Работая на Урале — то есть задолго до переезда в Москву, — Ельцин усвоил, что у России как союзной республики СССР есть нешуточные проблемы. Во время одного из интервью он поделился со мной следующим: Россия была «дополнением» или «придатком» имперского советского центра, никем не ценимым «донором» для остальных. «В Свердловске [я об этом] думал, но начал уже и говорить… пока негромко, пока, может быть, вполголоса»[365]. Наина Ельцина и проектный институт, где она работала, предпочитали иметь дело с заказчиками из Казахстана, где она жила в детстве, а не с российскими организациями. Казахи, в отличие от русских, могли принимать решения оперативно[366]. В начале 1980-х годов Ельцин и Петров кратко записали трехэтапную схему перемен: децентрализация советской федеративной системы; сплочение институтов власти России путем укрепления российского правительства и создания республиканского комитета КПСС или аналогичной структуры; разделение РСФСР на семь или восемь региональных республик (одной из которых должен был стать Урал), достаточно сильных для того, чтобы справиться с полученной автономией.

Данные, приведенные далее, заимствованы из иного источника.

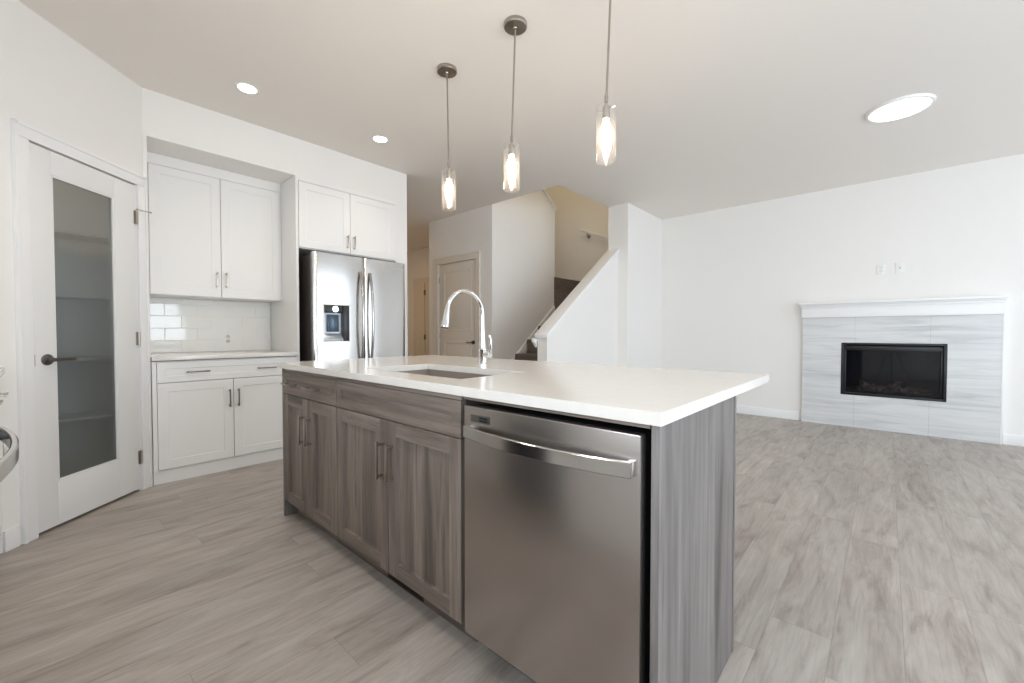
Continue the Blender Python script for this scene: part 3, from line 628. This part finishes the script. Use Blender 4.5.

О своем проекте они никому не рассказывали. Двадцать лет спустя Петров в беседе со мной счел это нормальным проявлением уральской самостоятельности. Такие мысли давно витали на Урале. Данная схема предвосхищает позицию, которую Ельцин займет относительно советского федерализма в 1990–1991 годах[367].
Еще одна область зондирования, ставшая определяющей для политики перестройки, была связана с отношениями между лидером и народными массами. Советские партократы редко оказывались бок о бок с обычными людьми. Если они шли на контакт с населением, то происходило это чисто формально, участников отбирали заранее из числа лояльных граждан, а поводом являлись государственные праздники или формальные выборы с единственным кандидатом в бюллетене. После 1960 года общение стало еще более ритуальным, чем когда-либо раньше[368]. На посту первого секретаря Ельцин сделал все, что было в его силах, чтобы придать этим обрядам более живой характер.
На закладку свердловского метро в августе 1980 года он пригласил пионеров, которые играли на горнах и барабанах и вручали цветы заляпанным грязью строительным рабочим, а также членам бюро обкома, с вытянувшимися лицами стоявшими за спиной первого секретаря[369]. В ознаменование начала избирательной кампании 1984 года по выборам в Верховный Совет СССР Ельцин глубокой зимой организовал железнодорожное турне по отдаленным районам области. Локомотив тянул два вагона. В одном сидели обкомовские чиновники, в другом — 22 певца и музыканта, сманенные в это путешествие из свердловских театров:
Все дни этой агитационной поездки (с 20 по 25 февраля 1984 года) по грязным и малопригодным для жизни городам севера проходили по одной программе. По утрам путешественники из «политического» вагона направлялись в очередной колхоз или совхоз, где Ельцин взывал к крестьянам, чтобы они содержали стойла в такой же чистоте, как собственные дома. Днем он прочитывал доклад на политико-экономические темы перед местными коммунистами, а по вечерам — как бальзам на душу после утомительных речей, выговоров и критики со стороны первого секретаря — начинался долгожданный концерт… [Артисты] были удивлены способностями Ельцина: оказалось, что он не только знал наизусть песенки из оперетт Оффенбаха, но и помнил фамилии работников тех предприятий, которые посещали участники агитпоездки[370].